_Dataset excerpt_.

※ ※ ※

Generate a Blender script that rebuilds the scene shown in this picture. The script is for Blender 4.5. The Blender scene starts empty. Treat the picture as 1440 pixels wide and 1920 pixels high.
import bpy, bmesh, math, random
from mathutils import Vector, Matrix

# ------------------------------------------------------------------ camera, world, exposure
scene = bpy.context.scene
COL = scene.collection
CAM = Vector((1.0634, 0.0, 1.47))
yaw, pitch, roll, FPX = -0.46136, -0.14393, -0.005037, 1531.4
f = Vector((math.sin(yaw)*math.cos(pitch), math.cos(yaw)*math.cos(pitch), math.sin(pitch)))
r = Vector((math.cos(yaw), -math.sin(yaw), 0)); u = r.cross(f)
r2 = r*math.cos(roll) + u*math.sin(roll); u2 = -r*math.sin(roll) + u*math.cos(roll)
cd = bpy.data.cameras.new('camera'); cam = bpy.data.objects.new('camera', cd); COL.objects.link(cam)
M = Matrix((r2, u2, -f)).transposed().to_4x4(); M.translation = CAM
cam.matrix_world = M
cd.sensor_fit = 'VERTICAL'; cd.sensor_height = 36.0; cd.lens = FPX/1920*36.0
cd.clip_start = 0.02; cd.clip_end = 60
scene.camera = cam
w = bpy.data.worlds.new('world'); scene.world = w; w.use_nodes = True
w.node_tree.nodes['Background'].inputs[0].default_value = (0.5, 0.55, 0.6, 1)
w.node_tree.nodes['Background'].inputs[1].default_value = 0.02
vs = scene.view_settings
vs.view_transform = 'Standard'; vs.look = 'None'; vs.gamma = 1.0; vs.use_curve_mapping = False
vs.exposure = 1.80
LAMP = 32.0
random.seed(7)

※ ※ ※

_Stated task_.
Extract all of the data above without altering anything.

_Full output_.
Generate a Blender script that rebuilds the scene shown in this picture. The script is for Blender 4.5. The Blender scene starts empty. Treat the picture as 1440 pixels wide and 1920 pixels high.
import bpy, bmesh, math, random
from mathutils import Vector, Matrix

# ------------------------------------------------------------------ camera, world, exposure
scene = bpy.context.scene
COL = scene.collection
CAM = Vector((1.0634, 0.0, 1.47))
yaw, pitch, roll, FPX = -0.46136, -0.14393, -0.005037, 1531.4
f = Vector((math.sin(yaw)*math.cos(pitch), math.cos(yaw)*math.cos(pitch), math.sin(pitch)))
r = Vector((math.cos(yaw), -math.sin(yaw), 0)); u = r.cross(f)
r2 = r*math.cos(roll) + u*math.sin(roll); u2 = -r*math.sin(roll) + u*math.cos(roll)
cd = bpy.data.cameras.new('camera'); cam = bpy.data.objects.new('camera', cd); COL.objects.link(cam)
M = Matrix((r2, u2, -f)).transposed().to_4x4(); M.translation = CAM
cam.matrix_world = M
cd.sensor_fit = 'VERTICAL'; cd.sensor_height = 36.0; cd.lens = FPX/1920*36.0
cd.clip_start = 0.02; cd.clip_end = 60
scene.camera = cam
w = bpy.data.worlds.new('world'); scene.world = w; w.use_nodes = True
w.node_tree.nodes['Background'].inputs[0].default_value = (0.5, 0.55, 0.6, 1)
w.node_tree.nodes['Background'].inputs[1].default_value = 0.02
vs = scene.view_settings
vs.view_transform = 'Standard'; vs.look = 'None'; vs.gamma = 1.0; vs.use_curve_mapping = False
vs.exposure = 1.80
LAMP = 32.0
random.seed(7)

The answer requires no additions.